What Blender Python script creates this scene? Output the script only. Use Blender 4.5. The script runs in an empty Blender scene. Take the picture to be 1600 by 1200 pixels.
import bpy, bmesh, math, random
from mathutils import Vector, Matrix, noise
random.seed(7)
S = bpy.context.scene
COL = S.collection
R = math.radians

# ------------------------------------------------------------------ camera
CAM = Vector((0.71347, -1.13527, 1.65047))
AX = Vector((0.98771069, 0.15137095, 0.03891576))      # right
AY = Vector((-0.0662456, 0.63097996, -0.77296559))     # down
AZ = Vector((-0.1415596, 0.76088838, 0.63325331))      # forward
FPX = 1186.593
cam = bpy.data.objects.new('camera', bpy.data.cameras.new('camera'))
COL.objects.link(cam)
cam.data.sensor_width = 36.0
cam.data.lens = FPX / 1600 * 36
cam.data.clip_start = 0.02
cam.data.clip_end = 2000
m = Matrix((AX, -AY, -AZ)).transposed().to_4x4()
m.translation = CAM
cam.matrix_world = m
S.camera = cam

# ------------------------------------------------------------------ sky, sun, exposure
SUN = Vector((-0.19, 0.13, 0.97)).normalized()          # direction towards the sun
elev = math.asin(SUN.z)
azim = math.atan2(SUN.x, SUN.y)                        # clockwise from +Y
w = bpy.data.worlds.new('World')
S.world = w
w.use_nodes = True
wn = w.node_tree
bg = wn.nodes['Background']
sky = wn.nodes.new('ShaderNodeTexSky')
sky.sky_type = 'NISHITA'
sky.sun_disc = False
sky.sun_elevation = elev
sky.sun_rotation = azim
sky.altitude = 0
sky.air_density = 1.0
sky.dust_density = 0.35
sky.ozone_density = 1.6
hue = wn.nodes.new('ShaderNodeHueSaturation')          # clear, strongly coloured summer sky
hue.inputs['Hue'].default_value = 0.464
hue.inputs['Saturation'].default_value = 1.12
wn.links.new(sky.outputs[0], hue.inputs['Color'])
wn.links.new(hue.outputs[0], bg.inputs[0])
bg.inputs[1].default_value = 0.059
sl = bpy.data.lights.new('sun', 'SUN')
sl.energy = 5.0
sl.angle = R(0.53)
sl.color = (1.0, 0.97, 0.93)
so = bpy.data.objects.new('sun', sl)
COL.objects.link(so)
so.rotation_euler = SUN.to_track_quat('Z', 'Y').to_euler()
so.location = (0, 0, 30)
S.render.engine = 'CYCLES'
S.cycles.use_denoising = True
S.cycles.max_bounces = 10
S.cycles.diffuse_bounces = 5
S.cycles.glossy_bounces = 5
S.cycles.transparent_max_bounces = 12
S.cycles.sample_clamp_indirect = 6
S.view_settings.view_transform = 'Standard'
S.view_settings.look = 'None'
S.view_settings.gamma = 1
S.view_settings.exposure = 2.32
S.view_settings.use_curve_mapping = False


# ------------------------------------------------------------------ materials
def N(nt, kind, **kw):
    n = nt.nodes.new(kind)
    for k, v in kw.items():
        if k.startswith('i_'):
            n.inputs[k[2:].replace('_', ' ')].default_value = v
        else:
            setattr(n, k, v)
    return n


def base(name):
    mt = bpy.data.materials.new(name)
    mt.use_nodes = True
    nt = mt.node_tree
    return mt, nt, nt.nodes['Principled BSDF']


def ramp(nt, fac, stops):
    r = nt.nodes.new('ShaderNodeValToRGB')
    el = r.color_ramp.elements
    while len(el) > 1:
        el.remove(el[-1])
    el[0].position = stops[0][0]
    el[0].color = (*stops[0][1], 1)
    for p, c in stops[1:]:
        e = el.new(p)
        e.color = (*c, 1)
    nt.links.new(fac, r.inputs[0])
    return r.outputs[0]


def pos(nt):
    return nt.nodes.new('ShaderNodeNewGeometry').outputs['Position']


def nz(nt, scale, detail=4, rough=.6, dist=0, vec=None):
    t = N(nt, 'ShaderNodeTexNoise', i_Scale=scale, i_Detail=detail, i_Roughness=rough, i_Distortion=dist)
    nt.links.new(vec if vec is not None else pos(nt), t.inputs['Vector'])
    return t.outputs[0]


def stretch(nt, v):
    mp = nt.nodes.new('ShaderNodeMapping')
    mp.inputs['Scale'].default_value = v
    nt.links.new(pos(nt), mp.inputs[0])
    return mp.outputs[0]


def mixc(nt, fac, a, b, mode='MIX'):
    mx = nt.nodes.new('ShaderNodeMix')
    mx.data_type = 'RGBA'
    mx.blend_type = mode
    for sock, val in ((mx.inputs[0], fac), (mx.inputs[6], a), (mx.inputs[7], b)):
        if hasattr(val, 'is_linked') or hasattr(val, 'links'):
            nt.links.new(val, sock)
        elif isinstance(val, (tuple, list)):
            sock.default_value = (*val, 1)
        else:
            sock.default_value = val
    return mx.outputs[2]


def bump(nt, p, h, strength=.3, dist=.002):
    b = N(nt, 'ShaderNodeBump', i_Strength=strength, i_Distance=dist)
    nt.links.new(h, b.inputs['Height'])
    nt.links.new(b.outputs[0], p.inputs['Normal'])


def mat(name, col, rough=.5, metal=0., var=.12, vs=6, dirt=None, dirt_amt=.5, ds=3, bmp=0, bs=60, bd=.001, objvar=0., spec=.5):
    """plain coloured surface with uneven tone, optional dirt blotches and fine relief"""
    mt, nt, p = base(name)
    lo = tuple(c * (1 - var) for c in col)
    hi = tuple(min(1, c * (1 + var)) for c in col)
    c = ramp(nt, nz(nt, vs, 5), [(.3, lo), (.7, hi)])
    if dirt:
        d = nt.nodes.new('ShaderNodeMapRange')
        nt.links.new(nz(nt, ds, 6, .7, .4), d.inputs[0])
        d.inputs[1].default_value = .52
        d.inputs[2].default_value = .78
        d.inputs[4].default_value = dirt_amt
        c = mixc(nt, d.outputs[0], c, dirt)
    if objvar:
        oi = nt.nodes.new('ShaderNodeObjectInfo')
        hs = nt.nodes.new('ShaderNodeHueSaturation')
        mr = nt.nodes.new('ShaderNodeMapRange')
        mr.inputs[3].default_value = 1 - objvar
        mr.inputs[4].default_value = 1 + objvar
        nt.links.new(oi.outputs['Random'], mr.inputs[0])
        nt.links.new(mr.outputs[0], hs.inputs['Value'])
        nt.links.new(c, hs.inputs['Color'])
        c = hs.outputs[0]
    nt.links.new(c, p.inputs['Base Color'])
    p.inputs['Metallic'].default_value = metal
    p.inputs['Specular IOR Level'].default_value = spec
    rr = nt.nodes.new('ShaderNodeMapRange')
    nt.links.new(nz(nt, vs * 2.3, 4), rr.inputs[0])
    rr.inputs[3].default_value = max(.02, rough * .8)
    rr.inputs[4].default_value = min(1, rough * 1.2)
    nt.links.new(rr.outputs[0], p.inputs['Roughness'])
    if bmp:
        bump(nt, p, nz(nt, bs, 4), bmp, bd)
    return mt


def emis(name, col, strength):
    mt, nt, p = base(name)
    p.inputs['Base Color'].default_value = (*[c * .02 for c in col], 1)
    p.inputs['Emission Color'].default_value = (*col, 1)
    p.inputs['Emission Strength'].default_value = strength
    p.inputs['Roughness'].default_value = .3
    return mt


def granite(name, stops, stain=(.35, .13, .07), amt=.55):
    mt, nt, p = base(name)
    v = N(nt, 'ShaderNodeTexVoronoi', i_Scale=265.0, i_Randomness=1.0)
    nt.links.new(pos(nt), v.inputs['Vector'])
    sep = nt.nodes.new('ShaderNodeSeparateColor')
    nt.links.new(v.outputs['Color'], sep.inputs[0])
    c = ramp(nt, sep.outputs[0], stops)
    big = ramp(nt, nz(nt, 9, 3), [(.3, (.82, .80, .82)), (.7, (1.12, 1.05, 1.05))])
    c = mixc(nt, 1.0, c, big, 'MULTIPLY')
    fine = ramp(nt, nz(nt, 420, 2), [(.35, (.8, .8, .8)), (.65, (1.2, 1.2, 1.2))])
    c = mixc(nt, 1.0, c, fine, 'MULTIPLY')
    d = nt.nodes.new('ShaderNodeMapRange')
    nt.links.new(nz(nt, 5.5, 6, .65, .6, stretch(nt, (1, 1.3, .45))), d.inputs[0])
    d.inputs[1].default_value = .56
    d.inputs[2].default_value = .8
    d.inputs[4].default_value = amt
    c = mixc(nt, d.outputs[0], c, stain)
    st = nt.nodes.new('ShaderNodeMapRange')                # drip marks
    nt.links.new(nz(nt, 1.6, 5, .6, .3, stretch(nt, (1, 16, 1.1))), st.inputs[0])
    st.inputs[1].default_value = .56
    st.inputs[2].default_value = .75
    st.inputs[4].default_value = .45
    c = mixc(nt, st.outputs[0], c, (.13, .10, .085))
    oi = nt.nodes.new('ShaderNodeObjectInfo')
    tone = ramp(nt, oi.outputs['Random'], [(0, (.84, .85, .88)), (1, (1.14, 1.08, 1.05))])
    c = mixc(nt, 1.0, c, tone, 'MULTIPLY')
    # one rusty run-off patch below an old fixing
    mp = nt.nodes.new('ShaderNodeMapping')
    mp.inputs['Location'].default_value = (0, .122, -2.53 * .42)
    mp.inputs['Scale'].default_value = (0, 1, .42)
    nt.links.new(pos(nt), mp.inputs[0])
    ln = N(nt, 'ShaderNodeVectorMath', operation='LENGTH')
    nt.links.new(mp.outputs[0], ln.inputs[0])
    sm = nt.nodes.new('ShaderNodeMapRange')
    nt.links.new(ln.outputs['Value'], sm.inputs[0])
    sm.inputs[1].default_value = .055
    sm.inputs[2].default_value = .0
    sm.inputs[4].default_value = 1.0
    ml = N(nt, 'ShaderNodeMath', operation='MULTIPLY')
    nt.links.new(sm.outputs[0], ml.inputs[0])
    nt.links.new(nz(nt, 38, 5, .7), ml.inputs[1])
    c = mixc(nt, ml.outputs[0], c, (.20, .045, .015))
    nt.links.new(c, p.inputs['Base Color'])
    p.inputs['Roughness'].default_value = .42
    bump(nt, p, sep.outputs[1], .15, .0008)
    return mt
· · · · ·
▶ STATED PROBLEM: What you return should be the lines from the start of the data through the line with "S.camera = cam", quoted exactly and nothing more.

▶ TASK SOLUTION:
What Blender Python script creates this scene? Output the script only. Use Blender 4.5. The script runs in an empty Blender scene. Take the picture to be 1600 by 1200 pixels.
import bpy, bmesh, math, random
from mathutils import Vector, Matrix, noise
random.seed(7)
S = bpy.context.scene
COL = S.collection
R = math.radians

# ------------------------------------------------------------------ camera
CAM = Vector((0.71347, -1.13527, 1.65047))
AX = Vector((0.98771069, 0.15137095, 0.03891576))      # right
AY = Vector((-0.0662456, 0.63097996, -0.77296559))     # down
AZ = Vector((-0.1415596, 0.76088838, 0.63325331))      # forward
FPX = 1186.593
cam = bpy.data.objects.new('camera', bpy.data.cameras.new('camera'))
COL.objects.link(cam)
cam.data.sensor_width = 36.0
cam.data.lens = FPX / 1600 * 36
cam.data.clip_start = 0.02
cam.data.clip_end = 2000
m = Matrix((AX, -AY, -AZ)).transposed().to_4x4()
m.translation = CAM
cam.matrix_world = m
S.camera = cam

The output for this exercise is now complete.